Who This Helps
This is for founder-operators who have the numbers but need to turn them into a clear, approved action plan. It pulls directly from the Founder Finance Basics Mission Pack, especially the Runway Forecast and Fundraising Readiness Memo missions. If you're tired of vague cash conversations, this is your fix.
Mini Case
Ben's SaaS revenue was climbing 15% month-over-month, but his bank account felt flat. He had 6 months of cash left, a team of 8, and a big product launch in 4 months. By building a simple runway forecast, he saw that delaying one non-critical hire extended his runway to 8 months. That gave him the calm evidence to choose: fundraise now from a position of strength, or delay and de-risk the launch first. He chose the latter and secured a bridge round on better terms 60 days later.
Do This Now (5 Steps)
- Grab your last three months of bank statements and burn rate. Know your exact cash out the door.
- List every committed future expense for the next quarter (salaries, software, rent).
- Model two scenarios: one with your current plan, and one with a single cost-saving change (like pausing a marketing test).
- Translate the numbers into a timeline. How many months of runway does each scenario give you? Be brutally honest.
- Write your one-sentence decision based on that timeline. For example: "With 8 months of runway, we will launch Feature X before fundraising."
Avoid These Traps
- Mixing personal and business finances. It blurs the real runway picture.

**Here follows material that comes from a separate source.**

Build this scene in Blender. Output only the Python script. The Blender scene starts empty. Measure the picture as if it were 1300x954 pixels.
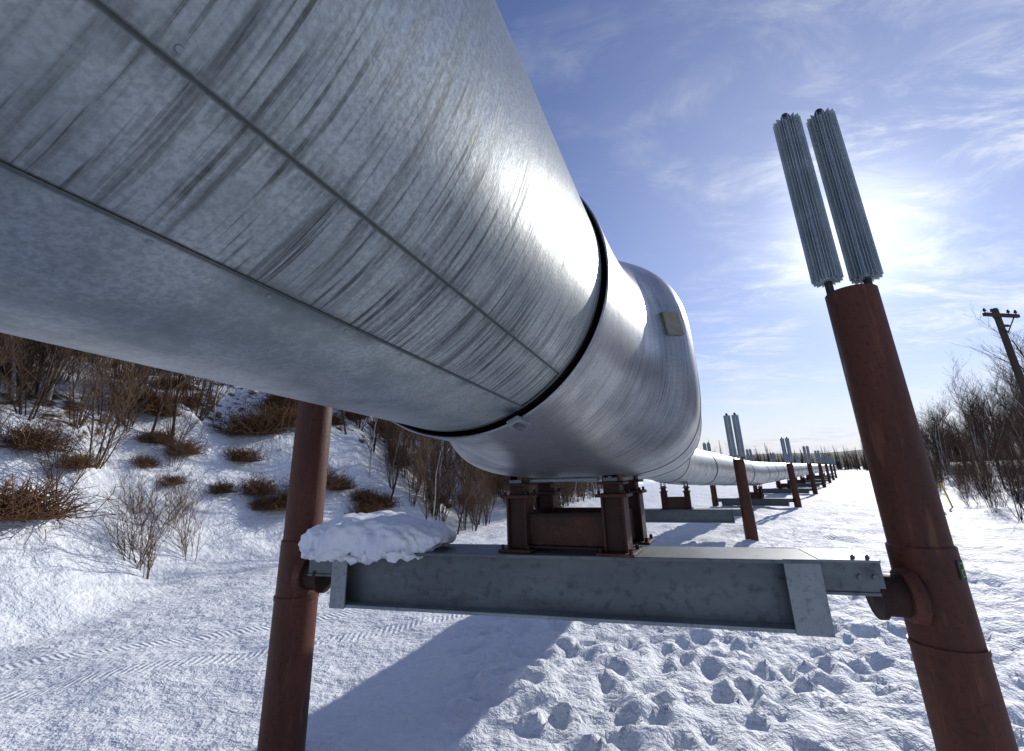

- Being overly optimistic with revenue projections. Use current, actual cash-in numbers for the core model.
- Forgetting about quarterly taxes. That's a classic runway killer.
- Not sharing the forecast with your co-founder or key advisor. A second pair of eyes finds the holes.
- Letting the perfect model stall the good-enough decision. A simple, wrong-in-5%-details model today is better than a perfect one next week.
- Ignoring your own pricing scenario guardrails. If you modeled a price change, factor its potential delay into your cash timeline.
- Thinking of runway as a static number. It's a living forecast. Update it every month.
- Using the scary runway number to panic instead of plan. Its job is to create calm, actionable clarity. Take a deep breath.
Your Win by Friday
You'll walk into your next stakeholder chat—whether it's your co-founder, board member, or lead investor—with a single, defensible number. You'll have a clear runway forecast card that shows you've done the work. Instead of debating opinions, you'll be discussing your evidence-based plan for the next 6 months. That's how you turn analysis into approved execution. You've got this.